Modules: Type Aliases

Type aliases have special rules when it comes to internal types depending on which kind of type alias is used.

Internal type aliases

A type alias declared with type can be marked internal. Just as with classes, this means that the type can only be referenced from within the module.

//// newmodule.hack
new module foo {}

//// foo.hack
module foo;
internal class Foo {}
internal type FooInternal = Foo;
internal newtype FooOpaque = FooInternal;
internal newtype FooOpaque2 as Foo = Foo;

Internal newtypes can also be constrained by other internal types, since they can only be used from within the module.

Public Opaque type aliases

Since public opaque type aliases hide their implementations from users outside of the current file, you can implement them with internal types. The opaque type alias acts as an empty interface for the internal type. You cannot, however, constrain them with an internal type, since a public user would not know what type it's being constrained by.

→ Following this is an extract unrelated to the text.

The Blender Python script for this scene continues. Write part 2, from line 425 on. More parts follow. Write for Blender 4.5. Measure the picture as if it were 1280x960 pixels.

newtype FooOpaque = FooInternal; // ok
newtype FooErr as FooInternal = FooInternal; // error, FooInternal is an internal type, cannot be used as constraint

Public transparent type aliases

Transparent type aliases leak their implementation, so they cannot be implemented by internal types.

type FooOpaque = FooInternal; // error, cannot use internal type FooInternal in transparent type FooOpaque.

Module-level type aliases

We also introduce a new type alias known as a module-level type alias. You can create one using the syntax module newtype TFoo as ... = .... A module-level type alias is opaque outside of the module it's defined in, and transparent inside (rather than just being opaque outside of the file it's defined in). Since they hide their implementations from outside the module, you can use internal types from within a module to implement them. They still cannot be constrained by internal types.

module newtype FooModule = FooInternal; // ok
module newtype FooModuleErr as FooInternal = FooInternal; // error, FooInternal is an internal type, cannot be used as a constraint

Since the purpose of module newtypes is to create an interface surrounding a module boundary, you cannot mark module newtypes themselves internal.